**WRITTEN TASK**
Type out the data exactly as given. Skip any image.

**GIVEN DATA**

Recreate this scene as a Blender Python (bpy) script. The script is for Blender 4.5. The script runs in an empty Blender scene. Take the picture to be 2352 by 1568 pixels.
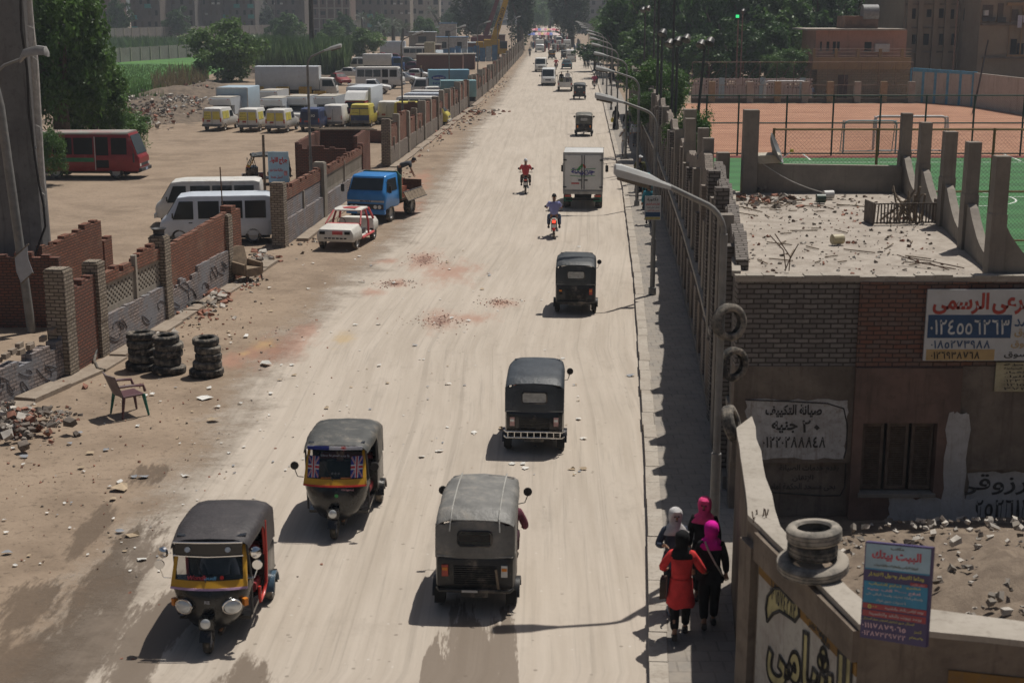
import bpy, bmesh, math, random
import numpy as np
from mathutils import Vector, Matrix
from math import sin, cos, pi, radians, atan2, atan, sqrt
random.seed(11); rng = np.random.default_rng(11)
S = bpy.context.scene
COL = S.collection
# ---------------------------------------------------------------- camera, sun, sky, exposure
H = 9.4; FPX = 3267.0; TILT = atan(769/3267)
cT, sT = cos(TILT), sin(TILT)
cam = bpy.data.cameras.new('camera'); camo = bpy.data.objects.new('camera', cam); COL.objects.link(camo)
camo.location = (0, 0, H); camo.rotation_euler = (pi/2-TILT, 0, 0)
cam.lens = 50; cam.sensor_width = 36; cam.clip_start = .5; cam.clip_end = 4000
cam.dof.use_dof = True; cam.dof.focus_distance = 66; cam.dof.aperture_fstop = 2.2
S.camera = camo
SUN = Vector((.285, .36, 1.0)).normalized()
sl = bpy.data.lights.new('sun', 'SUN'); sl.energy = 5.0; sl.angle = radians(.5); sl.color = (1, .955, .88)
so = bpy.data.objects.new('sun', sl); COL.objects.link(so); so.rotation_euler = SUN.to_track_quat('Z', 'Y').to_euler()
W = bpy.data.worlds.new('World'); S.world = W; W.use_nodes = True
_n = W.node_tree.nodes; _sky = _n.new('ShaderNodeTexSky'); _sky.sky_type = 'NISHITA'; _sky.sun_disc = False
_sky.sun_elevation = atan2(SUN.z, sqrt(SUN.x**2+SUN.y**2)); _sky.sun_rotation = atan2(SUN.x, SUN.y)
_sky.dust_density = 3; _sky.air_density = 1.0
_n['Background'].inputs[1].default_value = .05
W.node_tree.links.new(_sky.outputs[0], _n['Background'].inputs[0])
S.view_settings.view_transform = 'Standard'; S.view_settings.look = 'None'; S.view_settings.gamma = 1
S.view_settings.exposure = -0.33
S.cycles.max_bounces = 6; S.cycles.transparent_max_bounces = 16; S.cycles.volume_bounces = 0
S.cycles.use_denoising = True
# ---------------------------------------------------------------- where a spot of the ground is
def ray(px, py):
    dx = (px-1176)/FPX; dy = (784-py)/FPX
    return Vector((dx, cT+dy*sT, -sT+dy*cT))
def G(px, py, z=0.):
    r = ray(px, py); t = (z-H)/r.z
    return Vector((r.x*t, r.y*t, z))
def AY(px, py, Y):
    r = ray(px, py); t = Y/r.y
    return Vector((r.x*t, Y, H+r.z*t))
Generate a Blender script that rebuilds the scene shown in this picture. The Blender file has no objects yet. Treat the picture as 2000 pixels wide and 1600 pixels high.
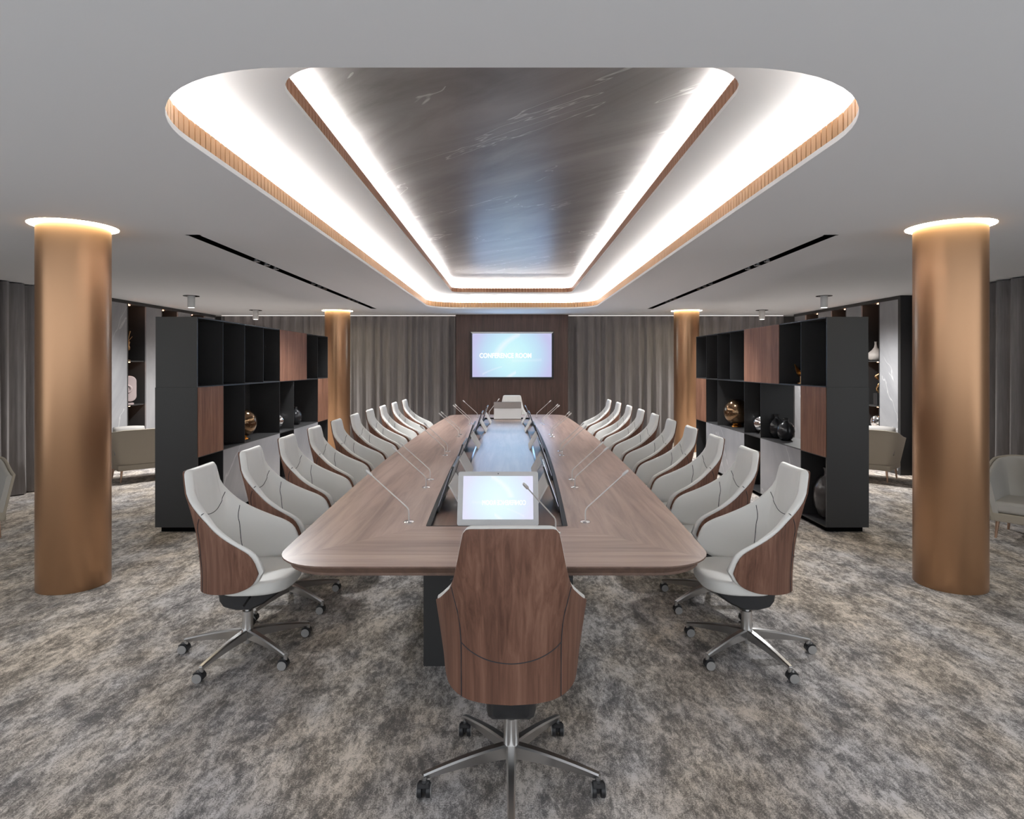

**TASK RESULT**
Recreate this scene as a Blender Python (bpy) script. The script is for Blender 4.5. The script runs in an empty Blender scene. Take the picture to be 2352 by 1568 pixels.
import bpy, bmesh, math, random
import numpy as np
from mathutils import Vector, Matrix
from math import sin, cos, pi, radians, atan2, atan, sqrt
random.seed(11); rng = np.random.default_rng(11)
S = bpy.context.scene
COL = S.collection
# ---------------------------------------------------------------- camera, sun, sky, exposure
H = 9.4; FPX = 3267.0; TILT = atan(769/3267)
cT, sT = cos(TILT), sin(TILT)
cam = bpy.data.cameras.new('camera'); camo = bpy.data.objects.new('camera', cam); COL.objects.link(camo)
camo.location = (0, 0, H); camo.rotation_euler = (pi/2-TILT, 0, 0)
cam.lens = 50; cam.sensor_width = 36; cam.clip_start = .5; cam.clip_end = 4000
cam.dof.use_dof = True; cam.dof.focus_distance = 66; cam.dof.aperture_fstop = 2.2
S.camera = camo
SUN = Vector((.285, .36, 1.0)).normalized()
sl = bpy.data.lights.new('sun', 'SUN'); sl.energy = 5.0; sl.angle = radians(.5); sl.color = (1, .955, .88)
so = bpy.data.objects.new('sun', sl); COL.objects.link(so); so.rotation_euler = SUN.to_track_quat('Z', 'Y').to_euler()
W = bpy.data.worlds.new('World'); S.world = W; W.use_nodes = True
_n = W.node_tree.nodes; _sky = _n.new('ShaderNodeTexSky'); _sky.sky_type = 'NISHITA'; _sky.sun_disc = False
_sky.sun_elevation = atan2(SUN.z, sqrt(SUN.x**2+SUN.y**2)); _sky.sun_rotation = atan2(SUN.x, SUN.y)
_sky.dust_density = 3; _sky.air_density = 1.0
_n['Background'].inputs[1].default_value = .05
W.node_tree.links.new(_sky.outputs[0], _n['Background'].inputs[0])
S.view_settings.view_transform = 'Standard'; S.view_settings.look = 'None'; S.view_settings.gamma = 1
S.view_settings.exposure = -0.33
S.cycles.max_bounces = 6; S.cycles.transparent_max_bounces = 16; S.cycles.volume_bounces = 0
S.cycles.use_denoising = True
# ---------------------------------------------------------------- where a spot of the ground is
def ray(px, py):
    dx = (px-1176)/FPX; dy = (784-py)/FPX
    return Vector((dx, cT+dy*sT, -sT+dy*cT))
def G(px, py, z=0.):
    r = ray(px, py); t = (z-H)/r.z
    return Vector((r.x*t, r.y*t, z))
def AY(px, py, Y):
    r = ray(px, py); t = Y/r.y
    return Vector((r.x*t, Y, H+r.z*t))
Generate a Blender script that rebuilds the scene shown in this picture. The Blender file has no objects yet. Treat the picture as 2000 pixels wide and 1600 pixels high.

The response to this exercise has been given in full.